YES. they’re all lowlife schemers who lack his sophistication, (until Ilsa and Victor come in, who lack his sketchy connections).

Chinatown

YES. Even his assistants lack his resourcefulness and eye for detail.

Donnie Brasco

YES.  no one else, in the feds or the mob, has his self-control and discipline.

Do the Right Thing

YES. No one else is willing to bridge the two worlds.

The Farewell

YES. No one around her wants to tell the truth. 

The Fighter

YES. Everybody, even Charlene, is loud but he’s quiet.  Nobody else has his earning potential.

Frozen

YES. Everyone else (except Olaf) is far more cynical, and lacks the pure love that will save the day. 

The Fugitive

YES. no one around him has his empathy.

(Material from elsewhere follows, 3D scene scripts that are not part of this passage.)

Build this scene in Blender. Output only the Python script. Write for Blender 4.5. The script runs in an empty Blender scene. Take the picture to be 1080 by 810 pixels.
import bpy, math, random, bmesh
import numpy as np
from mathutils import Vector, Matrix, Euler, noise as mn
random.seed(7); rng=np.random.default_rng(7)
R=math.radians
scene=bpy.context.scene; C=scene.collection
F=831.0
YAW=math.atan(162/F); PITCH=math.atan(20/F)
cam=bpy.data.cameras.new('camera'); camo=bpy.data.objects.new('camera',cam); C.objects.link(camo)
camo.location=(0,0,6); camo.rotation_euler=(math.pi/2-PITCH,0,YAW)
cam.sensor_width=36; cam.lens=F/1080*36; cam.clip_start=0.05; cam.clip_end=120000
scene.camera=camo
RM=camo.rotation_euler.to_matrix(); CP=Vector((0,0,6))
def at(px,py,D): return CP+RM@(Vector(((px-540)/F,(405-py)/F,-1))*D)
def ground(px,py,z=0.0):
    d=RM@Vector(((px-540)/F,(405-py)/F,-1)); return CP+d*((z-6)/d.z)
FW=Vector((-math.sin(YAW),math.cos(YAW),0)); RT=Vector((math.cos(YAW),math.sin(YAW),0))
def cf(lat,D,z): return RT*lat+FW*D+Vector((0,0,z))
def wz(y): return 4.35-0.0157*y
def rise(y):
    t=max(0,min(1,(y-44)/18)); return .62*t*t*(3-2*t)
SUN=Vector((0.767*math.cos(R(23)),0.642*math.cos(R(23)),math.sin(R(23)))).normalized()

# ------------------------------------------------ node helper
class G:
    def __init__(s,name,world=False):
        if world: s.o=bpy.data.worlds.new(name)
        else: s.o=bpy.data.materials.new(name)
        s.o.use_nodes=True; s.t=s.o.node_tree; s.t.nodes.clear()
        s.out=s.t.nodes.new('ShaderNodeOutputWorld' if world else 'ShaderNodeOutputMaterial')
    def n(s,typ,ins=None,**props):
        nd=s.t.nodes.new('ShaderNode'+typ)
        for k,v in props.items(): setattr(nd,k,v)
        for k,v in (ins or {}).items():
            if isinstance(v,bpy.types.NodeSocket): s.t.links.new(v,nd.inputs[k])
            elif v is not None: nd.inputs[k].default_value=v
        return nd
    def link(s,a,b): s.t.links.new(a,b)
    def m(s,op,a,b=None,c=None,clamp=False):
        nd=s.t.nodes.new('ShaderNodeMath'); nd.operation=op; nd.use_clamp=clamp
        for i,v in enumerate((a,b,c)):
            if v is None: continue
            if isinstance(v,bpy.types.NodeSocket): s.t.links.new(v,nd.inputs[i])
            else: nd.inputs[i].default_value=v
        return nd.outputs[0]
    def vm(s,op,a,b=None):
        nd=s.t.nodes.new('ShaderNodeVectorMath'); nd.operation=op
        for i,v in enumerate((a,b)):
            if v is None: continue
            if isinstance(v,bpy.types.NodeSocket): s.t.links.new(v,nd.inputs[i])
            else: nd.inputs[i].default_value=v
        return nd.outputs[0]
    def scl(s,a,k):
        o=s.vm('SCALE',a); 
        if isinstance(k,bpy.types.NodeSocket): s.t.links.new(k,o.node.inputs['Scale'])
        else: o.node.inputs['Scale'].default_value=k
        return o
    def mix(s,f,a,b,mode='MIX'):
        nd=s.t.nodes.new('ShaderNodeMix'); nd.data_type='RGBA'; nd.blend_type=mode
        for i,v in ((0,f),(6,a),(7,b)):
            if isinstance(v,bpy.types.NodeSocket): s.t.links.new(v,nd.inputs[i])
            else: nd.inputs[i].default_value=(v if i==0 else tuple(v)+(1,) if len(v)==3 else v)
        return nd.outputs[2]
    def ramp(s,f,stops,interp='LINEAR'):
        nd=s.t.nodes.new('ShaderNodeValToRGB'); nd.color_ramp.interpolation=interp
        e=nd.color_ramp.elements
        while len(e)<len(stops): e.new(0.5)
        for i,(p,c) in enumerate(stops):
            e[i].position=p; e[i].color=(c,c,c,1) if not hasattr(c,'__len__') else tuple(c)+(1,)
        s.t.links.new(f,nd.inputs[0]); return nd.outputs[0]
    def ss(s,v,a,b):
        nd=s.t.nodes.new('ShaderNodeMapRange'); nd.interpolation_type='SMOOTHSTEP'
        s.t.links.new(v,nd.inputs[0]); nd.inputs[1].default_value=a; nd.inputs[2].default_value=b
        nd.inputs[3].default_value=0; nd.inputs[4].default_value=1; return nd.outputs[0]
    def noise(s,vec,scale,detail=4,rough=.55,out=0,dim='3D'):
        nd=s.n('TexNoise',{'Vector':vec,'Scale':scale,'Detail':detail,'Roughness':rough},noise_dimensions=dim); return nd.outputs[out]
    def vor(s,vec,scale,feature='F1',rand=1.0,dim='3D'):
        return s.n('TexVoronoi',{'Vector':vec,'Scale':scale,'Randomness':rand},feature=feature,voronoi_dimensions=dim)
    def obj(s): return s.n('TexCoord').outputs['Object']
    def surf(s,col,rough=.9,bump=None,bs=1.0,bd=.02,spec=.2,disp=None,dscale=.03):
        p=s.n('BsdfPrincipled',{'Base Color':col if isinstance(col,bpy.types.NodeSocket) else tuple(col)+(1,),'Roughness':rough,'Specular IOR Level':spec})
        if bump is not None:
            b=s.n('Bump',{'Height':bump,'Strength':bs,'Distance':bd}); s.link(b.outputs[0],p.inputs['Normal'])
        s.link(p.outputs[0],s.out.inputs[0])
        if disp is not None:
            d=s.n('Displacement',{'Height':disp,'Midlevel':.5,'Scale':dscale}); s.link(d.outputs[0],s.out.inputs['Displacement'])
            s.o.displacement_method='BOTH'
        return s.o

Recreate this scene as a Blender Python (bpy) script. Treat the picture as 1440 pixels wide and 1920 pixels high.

When he tries to help the guard, the other guard the other convict both have total contempt for him. (Cop: “The hell with you.” Criminal: “Kiss my ass.”)

Get Out

YES. Rod lacks his chill, but Rod is totally proven right.  Rose lacks his racial awareness.  

Groundhog Day

YES. His co-worker and the townspeople all seem especially dippy, which makes us side with him at first.

How to Train Your Dragon

YES. The others are all meatheads.

In a Lonely Place

YES. only he is kind to the drunk, only he speaks his mind.

Iron Man

YES. Nobody is as laid back as him. They’re all somewhat uptight, even Pepper and Rhodey.

Lady Bird

YES. Her best friend lacks her confidence.  Her family lacks her ambition. 

Raising Arizona

YES. Most lack his inclination to fly right (even Ed and her sister and brother-in-law).  He’s the ex-con, but everybody has a little larceny in their heart (although, like him, everybody is won over by Nathan Jr.) 

Rushmore

YES.

Selma

YES. SNCC lacks his organizing prowess.  Johnson lacks his moral clarity, etc. 

The Shining

YES. Jack has no best quality.  Danny: Yes.

Sideways

YES. They all seem dopey in contrast to his cynicism.

The Silence of the Lambs

YES. Everybody else is far more proud and arrogant.

Star Wars

YES. Only he is pure enough to tap into the force and self-taught enough to make the shot. 

Sunset Boulevard

YES. everyone else (Norma, Max, Betty) is still enamored of the glamour of Hollywood.  Only he sees through it.